Directing shallow-water waves and their energy is highly desired in many ocean engineering applications. Coastal infrastructures can be protected by reflecting shallow-water waves to deep water. Wave energy harvesting efficiency can be improved by focusing shallow-water waves on wave energy converters. Changing water depth can effectively affect wave celerity and therefore the propagation of shallow-water waves. However, determining spatially varying bathymetry that can direct shallow-water waves to a designed location is not trivial. In this paper, we propose a novel machine learning method to design and optimize spatially varying bathymetry for directing shallow-water waves, in which the bathymetry is assumed fixed in time without considering morphodynamics.
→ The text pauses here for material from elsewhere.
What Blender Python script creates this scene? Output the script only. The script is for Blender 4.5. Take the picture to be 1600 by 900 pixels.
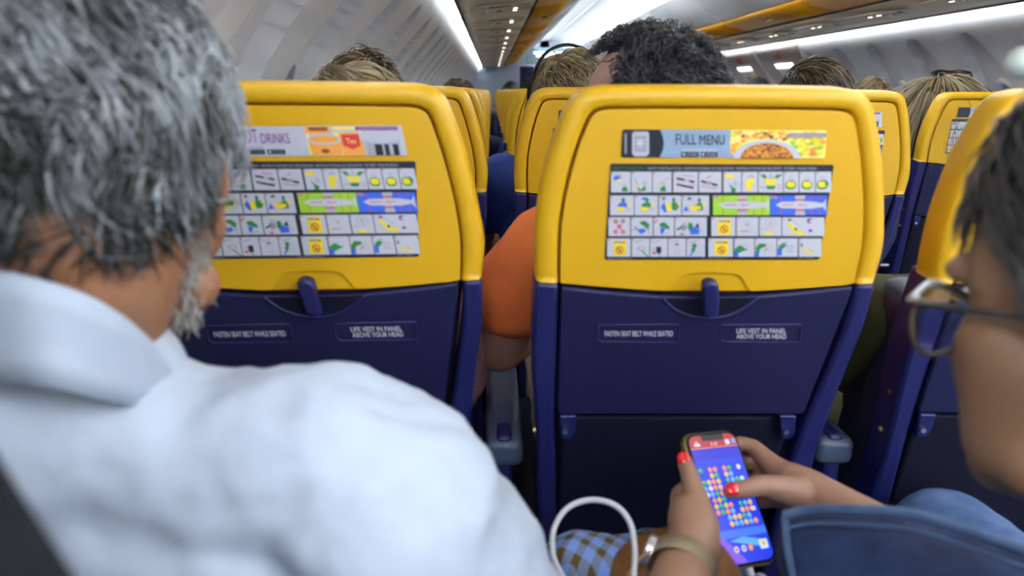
import bpy, bmesh, math, random
import numpy as np
from mathutils import Vector, Matrix, noise as mnoise
random.seed(7)
for o in list(bpy.data.objects): bpy.data.objects.remove(o)
SC = bpy.context.scene
COL = SC.collection
PI = math.pi

# ------------------------------------------------------------------ camera
F = 1140.0
CAM = np.array([0, 0, 1.13])
yaw, pitch, roll = math.radians(1.6827), math.radians(15.1521), math.radians(0.5)
_f = np.array([math.sin(yaw)*math.cos(pitch), math.cos(yaw)*math.cos(pitch), -math.sin(pitch)])
_r = np.array([math.cos(yaw), -math.sin(yaw), 0]); _u = np.cross(_r, _f)
RM = np.array([_r*math.cos(roll)+_u*math.sin(roll), -_r*math.sin(roll)+_u*math.cos(roll), _f]).T
cd_ = bpy.data.cameras.new('camera'); cam = bpy.data.objects.new('camera', cd_); COL.objects.link(cam)
m = Matrix.Identity(4)
for i in range(3):
    m[i][0] = RM[i][0]; m[i][1] = RM[i][1]; m[i][2] = -RM[i][2]; m[i][3] = CAM[i]
cam.matrix_world = m
cd_.sensor_width = 36; cd_.lens = F*36/1600; cd_.clip_start = 0.02; cd_.clip_end = 100
cd_.dof.use_dof = True; cd_.dof.focus_distance = 1.55; cd_.dof.aperture_fstop = 4.2
SC.camera = cam

# ------------------------------------------------------------------ world / exposure
w = bpy.data.worlds.new('world'); SC.world = w; w.use_nodes = True
w.node_tree.nodes['Background'].inputs[0].default_value = (.75, .85, 1, 1)
w.node_tree.nodes['Background'].inputs[1].default_value = .25
SC.view_settings.view_transform = 'Standard'; SC.view_settings.look = 'None'
SC.view_settings.exposure = 0.0; SC.view_settings.gamma = 1; SC.view_settings.use_curve_mapping = False
COVE = 60.0      # brightness of the ceiling cove tubes
SIDE = 46.0       # brightness of the side wall tubes
XM = 2.276       # twice the x of the aisle's centre line (mirror of the cabin)
def lamp(name, loc, size, power, rot=(0, 0, 0), col=(1, 1, 1)):
    l = bpy.data.lights.new(name, 'AREA'); l.shape = 'RECTANGLE'; l.size, l.size_y = size; l.energy = power; l.color = col
    o = bpy.data.objects.new(name, l); COL.objects.link(o); o.location = loc; o.rotation_euler = rot
    return o
# the cabin's own ceiling lighting, in long runs above the seats
lamp('ceiling_wash', (XM/2, 6.0, 1.13+.80), (.55, 19), 108, col=(.93, .97, 1))
lamp('rear_ceiling_wash', (XM/2, -1.6, 1.13+.80), (.55, 4.0), 13, col=(.9, .95, 1))

def ray(px, py): return RM @ np.array([(px-800)/F, (450-py)/F, 1.0])
def at(px, py, y):
    d = ray(px, py); return Vector(CAM + d*(y/d[1]))
def cdp(px, py, depth): return Vector(CAM + ray(px, py)*depth)

# ------------------------------------------------------------------ helpers
MAT = {}
def mat(name, col, rough=.5, metal=0, noise=None, bump=0, bscale=200, emit=None, estr=1, spec=.5, coat=0, sub=0, trans=0, alpha=1):
    if name in MAT: return MAT[name]
    mt = bpy.data.materials.new(name); mt.use_nodes = True; nt = mt.node_tree; b = nt.nodes['Principled BSDF']
    b.inputs['Base Color'].default_value = (*col, 1); b.inputs['Roughness'].default_value = rough; b.inputs['Metallic'].default_value = metal
    b.inputs['Specular IOR Level'].default_value = spec; b.inputs['Coat Weight'].default_value = coat
    if sub: b.inputs['Subsurface Weight'].default_value = sub; b.inputs['Subsurface Radius'].default_value = (.01, .004, .002); b.inputs['Subsurface Scale'].default_value = 1
    if trans: b.inputs['Transmission Weight'].default_value = trans
    if alpha < 1: b.inputs['Alpha'].default_value = alpha
    if emit: b.inputs['Emission Color'].default_value = (*emit, 1); b.inputs['Emission Strength'].default_value = estr
    tc = nt.nodes.new('ShaderNodeTexCoord')
    if noise:
        c2, sc, amt = noise
        n = nt.nodes.new('ShaderNodeTexNoise'); n.inputs['Scale'].default_value = sc; n.inputs['Detail'].default_value = 5
        r = nt.nodes.new('ShaderNodeValToRGB'); r.color_ramp.elements[0].position = .5-amt; r.color_ramp.elements[1].position = .5+amt
        r.color_ramp.elements[0].color = (*col, 1); r.color_ramp.elements[1].color = (*c2, 1)
        nt.links.new(tc.outputs['Object'], n.inputs['Vector']); nt.links.new(n.outputs['Fac'], r.inputs['Fac']); nt.links.new(r.outputs['Color'], b.inputs['Base Color'])
    if bump:
        n2 = nt.nodes.new('ShaderNodeTexNoise'); n2.inputs['Scale'].default_value = bscale; n2.inputs['Detail'].default_value = 4
        bp = nt.nodes.new('ShaderNodeBump'); bp.inputs['Strength'].default_value = bump; bp.inputs['Distance'].default_value = .002
        nt.links.new(tc.outputs['Object'], n2.inputs['Vector']); nt.links.new(n2.outputs['Fac'], bp.inputs['Height']); nt.links.new(bp.outputs['Normal'], b.inputs['Normal'])
    MAT[name] = mt; return mt
def hexc(h):
    v = [int(h[i:i+2], 16)/255 for i in (0, 2, 4)]
    return tuple(x/12.92 if x <= .04045 else ((x+.055)/1.055)**2.4 for x in v)

YEL = mat('yellow_plastic', (.60, .335, .0), .45, bump=.06, bscale=900, noise=((.585, .325, .0), 9, .3))
SEAM = mat('seam_brown', (.16, .035, .002), .7)
NAVY = mat('navy_plastic', (.007, .009, .075), .42, bump=.15, bscale=1200, noise=((.009, .012, .085), 12, .3))
NAVYT = mat('navy_tray', (.006, .0075, .042), .5, bump=.25, bscale=1500, noise=((.0075, .009, .050), 8, .3), spec=.35)
NAVYD = mat('dark_navy_panel', (.0015, .002, .012), .7, bump=.2, bscale=300, noise=((.002, .0025, .016), 6, .3), spec=.25)
LEATH = mat('dark_leather', (.008, .011, .028), .5, bump=.4, bscale=260, noise=((.011, .015, .035), 20, .3))
BLACK = mat('black_gap', (.004, .004, .006), .8)
STEEL = mat('brushed_steel', (.55, .55, .58), .3, 1)
TEXTW = mat('print_white', (.72, .74, .82), .6)
WALLM = mat('sidewall_plastic', (.84, .84, .84), .5, noise=((.81, .81, .81), 3, .3), bump=.05, bscale=500)
BINM = mat('bin_plastic', (.76, .78, .80), .35, noise=((.73, .75, .77), 2, .3))
PSUM = mat('service_beige', (.90, .80, .64), .5, noise=((.86, .77, .61), 4, .3))
BYEL = mat('bin_yellow', (.80, .36, .008), .4, noise=((.76, .33, .006), 4, .3))
CARPET = mat('carpet', (.02, .025, .06), .95, bump=.6, bscale=500, noise=((.03, .035, .09), 120, .1))
CARDS = {
 'k': mat('print_black', (.015, .018, .03), .35), 'w': mat('card_white', (.52, .52, .58), .4), 'g': mat('print_green', (.03, .20, .06), .5),
 'y': mat('print_yellow', (.80, .62, .02), .5), 'b': mat('print_blue', (.04, .12, .62), .5), 'r': mat('print_red', (.55, .03, .03), .5),
 'l': mat('print_lime', (.30, .55, .03), .5), 'n': mat('print_grey', (.28, .28, .33), .5), 't': mat('print_slate', (.22, .31, .42), .5),
 'o': mat('print_orange', (.80, .33, .05), .5), 'm': mat('print_brown', (.25, .07, .015), .5), 's': mat('print_silver', (.42, .42, .47), .5),
 'p': mat('print_pale_yellow', (.85, .72, .20), .5), 'v': mat('print_violet', (.22, .03, .25), .5)}

def tagt(o, label=None, cat=None, group=None, kind=None):
    if label: o['label'] = label
    if cat: o['category'] = cat
    if group: o['group'] = group
    if kind: o['kind'] = kind
    return o
def link(name, me, m=None, parent=None, smooth=True):
    o = bpy.data.objects.new(name, me); COL.objects.link(o)
    if m:
        for x in (m if isinstance(m, (list, tuple)) else [m]): me.materials.append(x)
    if parent: o.parent = parent
    if smooth:
        for p in me.polygons: p.use_smooth = True
    return o
def meshof(verts, faces, name='mesh'):
    me = bpy.data.meshes.new(name); me.from_pydata([tuple(v) for v in verts], [], faces); me.update(); return me
def empty(name, loc, rz=0):
    o = bpy.data.objects.new(name, None); COL.objects.link(o); o.location = loc; o.rotation_euler = (0, 0, rz); o.empty_display_size = .1; return o
def bmobj(name, bm, m, parent=None, smooth=False, bevel=0, segs=2):
    bmesh.ops.recalc_face_normals(bm, faces=bm.faces)
    me = bpy.data.meshes.new(name); bm.to_mesh(me); bm.free()
    o = link(name, me, m, parent, smooth)
    if bevel:
        md = o.modifiers.new('bevel', 'BEVEL'); md.width = bevel; md.segments = segs; md.limit_method = 'ANGLE'; md.angle_limit = .6
        for p in me.polygons: p.use_smooth = True
        md.harden_normals = False
        o.data.set_sharp_from_angle(angle=.7) if hasattr(o.data, 'set_sharp_from_angle') else None
    return o
def box(bm, c, s, rot=None):
    r = bmesh.ops.create_cube(bm, size=1); vs = r['verts']
    M = Matrix.Translation(c) @ (rot.to_4x4() if rot else Matrix.Identity(4)) @ Matrix.Diagonal((*s, 1))
    bmesh.ops.transform(bm, matrix=M, verts=vs); return vs
def cyl(bm, p0, p1, r0, r1=None, seg=16):
    p0, p1 = Vector(p0), Vector(p1); d = p1-p0; r1 = r0 if r1 is None else r1
    r = bmesh.ops.create_cone(bm, cap_ends=True, segments=seg, radius1=r0, radius2=r1, depth=d.length)
    M = Matrix.Translation((p0+p1)/2) @ d.to_track_quat('Z', 'Y').to_matrix().to_4x4()
    bmesh.ops.transform(bm, matrix=M, verts=r['verts']); return r['verts']
def ell(bm, c, rad, rot=None, seg=20):
    r = bmesh.ops.create_uvsphere(bm, u_segments=seg, v_segments=seg//2+2, radius=1)
    M = Matrix.Translation(c) @ (rot.to_4x4() if rot else Matrix.Identity(4)) @ Matrix.Diagonal((*rad, 1))
    bmesh.ops.transform(bm, matrix=M, verts=r['verts'])
def capsule(bm, p0, r0, p1, r1, seg=16):
    ell(bm, p0, (r0,)*3, seg=seg); ell(bm, p1, (r1,)*3, seg=seg)
    p0, p1 = Vector(p0), Vector(p1); d = (p1-p0).length
    if d < 1e-5: return
    if d > abs(r0-r1)+1e-5:
        s = (r0-r1)/d; c = math.sqrt(1-s*s); u = (p1-p0)/d
        cyl(bm, p0+u*r0*s, p1+u*r1*s, r0*c, r1*c, seg)
def chain(bm, pts, seg=16):
    for (a, ra), (b, rb) in zip(pts, pts[1:]): capsule(bm, a, ra, b, rb, seg)
def remesh(bm, voxel, smooth=4, displace=None, name='blob'):
    me = bpy.data.meshes.new(name); bm.to_mesh(me); bm.free()
    o = bpy.data.objects.new('tmp', me); COL.objects.link(o)
    md = o.modifiers.new('r', 'REMESH'); md.mode = 'VOXEL'; md.voxel_size = voxel; md.adaptivity = 0
    if smooth: s = o.modifiers.new('s', 'SMOOTH'); s.factor = .5; s.iterations = smooth
    if displace:
        for (tsz, stg, sx) in displace:
            t = bpy.data.textures.new('fold', 'CLOUDS'); t.noise_scale = tsz; t.noise_depth = 2
            d = o.modifiers.new('d', 'DISPLACE'); d.texture = t; d.strength = stg; d.mid_level = .5
    dg = bpy.context.evaluated_depsgraph_get()
    out = bpy.data.meshes.new_from_object(o.evaluated_get(dg)); out.name = name
    bpy.data.objects.remove(o); bpy.data.meshes.remove(me)
    return out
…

Shallow-water wave theory was applied to establish the mapping between water wave mechanics and recurrent neural networks (RNNs). Two wave-equivalent RNNs were developed to model shallow-water waves over fixed varying bathymetry. The resulting RNNs were trained to optimize bathymetry for wave energy focusing. We demonstrate that the bathymetry optimized by the wave-equivalent RNNs can effectively reflect and refract wave energy to various designed locations. We also foresee the potential that new engineering tools can be similarly developed based on the mathematical equivalence between wave mechanics and recurrent neural networks.